REQUEST — Retype exactly the lines below, beginning with the first and ending with the line where "R = math.radians" appears.

--- RECORD EXTRACTS ---

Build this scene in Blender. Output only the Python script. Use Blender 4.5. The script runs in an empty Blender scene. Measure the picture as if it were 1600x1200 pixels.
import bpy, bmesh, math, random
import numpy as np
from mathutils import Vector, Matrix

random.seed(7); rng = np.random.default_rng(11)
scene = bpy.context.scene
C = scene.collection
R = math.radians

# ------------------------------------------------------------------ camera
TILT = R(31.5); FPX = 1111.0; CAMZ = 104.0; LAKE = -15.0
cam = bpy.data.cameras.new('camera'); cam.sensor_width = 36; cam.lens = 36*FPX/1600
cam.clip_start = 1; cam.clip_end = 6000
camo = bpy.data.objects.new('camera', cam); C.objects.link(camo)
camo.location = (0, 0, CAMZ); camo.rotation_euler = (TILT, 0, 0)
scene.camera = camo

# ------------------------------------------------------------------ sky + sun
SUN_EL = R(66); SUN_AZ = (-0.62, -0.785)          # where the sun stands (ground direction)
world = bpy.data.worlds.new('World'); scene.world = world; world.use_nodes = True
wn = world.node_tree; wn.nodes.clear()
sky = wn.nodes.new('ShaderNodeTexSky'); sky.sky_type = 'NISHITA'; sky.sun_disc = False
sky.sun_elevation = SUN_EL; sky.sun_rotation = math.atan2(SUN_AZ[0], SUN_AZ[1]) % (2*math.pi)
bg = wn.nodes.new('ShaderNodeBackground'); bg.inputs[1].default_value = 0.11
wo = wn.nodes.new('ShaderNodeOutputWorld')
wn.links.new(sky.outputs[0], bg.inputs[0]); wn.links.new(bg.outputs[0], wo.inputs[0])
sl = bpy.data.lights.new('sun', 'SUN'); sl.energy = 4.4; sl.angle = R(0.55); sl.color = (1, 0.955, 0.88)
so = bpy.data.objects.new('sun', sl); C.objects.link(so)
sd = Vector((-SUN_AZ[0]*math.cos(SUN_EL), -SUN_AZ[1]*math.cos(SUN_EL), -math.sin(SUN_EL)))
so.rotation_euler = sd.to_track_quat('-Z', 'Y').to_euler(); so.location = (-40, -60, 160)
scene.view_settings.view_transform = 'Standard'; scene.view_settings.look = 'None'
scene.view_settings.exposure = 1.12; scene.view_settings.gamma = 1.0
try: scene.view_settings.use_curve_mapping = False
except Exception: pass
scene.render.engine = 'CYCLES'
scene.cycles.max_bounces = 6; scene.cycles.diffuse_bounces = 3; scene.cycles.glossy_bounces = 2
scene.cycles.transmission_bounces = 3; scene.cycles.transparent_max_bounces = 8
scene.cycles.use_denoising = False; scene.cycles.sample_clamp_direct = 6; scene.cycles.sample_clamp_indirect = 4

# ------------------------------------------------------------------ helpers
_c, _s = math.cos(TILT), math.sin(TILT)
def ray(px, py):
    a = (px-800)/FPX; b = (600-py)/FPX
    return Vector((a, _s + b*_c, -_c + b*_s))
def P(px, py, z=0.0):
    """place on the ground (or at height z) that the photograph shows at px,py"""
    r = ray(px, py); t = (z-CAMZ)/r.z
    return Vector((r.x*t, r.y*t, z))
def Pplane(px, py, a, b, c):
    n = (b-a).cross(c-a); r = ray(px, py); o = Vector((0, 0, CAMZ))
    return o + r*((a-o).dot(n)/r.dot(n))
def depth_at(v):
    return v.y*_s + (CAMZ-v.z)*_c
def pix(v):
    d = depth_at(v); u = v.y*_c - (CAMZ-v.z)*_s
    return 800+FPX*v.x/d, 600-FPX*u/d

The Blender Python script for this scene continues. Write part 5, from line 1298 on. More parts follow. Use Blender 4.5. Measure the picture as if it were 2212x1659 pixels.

---

FULL OUTPUT —
Build this scene in Blender. Output only the Python script. Use Blender 4.5. The script runs in an empty Blender scene. Measure the picture as if it were 1600x1200 pixels.
import bpy, bmesh, math, random
import numpy as np
from mathutils import Vector, Matrix

random.seed(7); rng = np.random.default_rng(11)
scene = bpy.context.scene
C = scene.collection
R = math.radians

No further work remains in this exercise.